2. Over-reliance on $K_t$ Charts for Complex Geometry: Standard $K_t$ charts cover simple, idealized geometries (e.g., a plate with a hole, a shaft with a shoulder fillet). Applying these to complex, multi-notched components can be dangerously inaccurate. In such cases, finite element analysis (FEA) is necessary to understand the true stress field and identify the worst-case stress raiser you might have overlooked.
3. Focusing Only on Peak Stress Location: While the highest $K_t$ is critical, fatigue cracks can also initiate at secondary stress concentrations. A designer might meticulously radius a primary fillet but leave a sharp tool mark or a rough surface finish in the same high-stress region. All stress raisers are additive, and the worst combination will dictate failure.
4. Assuming Ductility Always Saves the Day: The notion that ductile materials are "forgiving" of stress concentrations is only true for static, monotonic loading under controlled conditions. In fatigue, especially in the presence of corrosion or at low temperatures where ductility drops, even ductile metals will fail from surprisingly small notches. Always perform a proper fatigue assessment.

Summary

• Stress concentration factors ($K_t$) are geometric multipliers that define the peak elastic stress at discontinuities like holes, fillets, and keyways relative to the nominal stress.
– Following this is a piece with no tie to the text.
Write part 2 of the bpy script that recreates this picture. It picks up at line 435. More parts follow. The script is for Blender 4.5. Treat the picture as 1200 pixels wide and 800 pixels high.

• Fatigue notch factors ($K_f$) determine the actual reduction in a material's endurance limit due to a notch, accounting for material sensitivity; $K_f$ is often less than $K_t$ for ductile materials.
• The core strategy for enhancing fatigue life is to minimize stress concentrations through generous fillet radii, smooth transitions, and intelligent feature placement.
• Effective design requires considering manufacturing limits, using appropriate analysis tools like FEA for complex parts, and accounting for all surface and geometric defects in high-stress regions.
• Material ductility provides limited protection against fatigue failure initiated by notches, making careful geometric design essential for all materials under cyclic loads.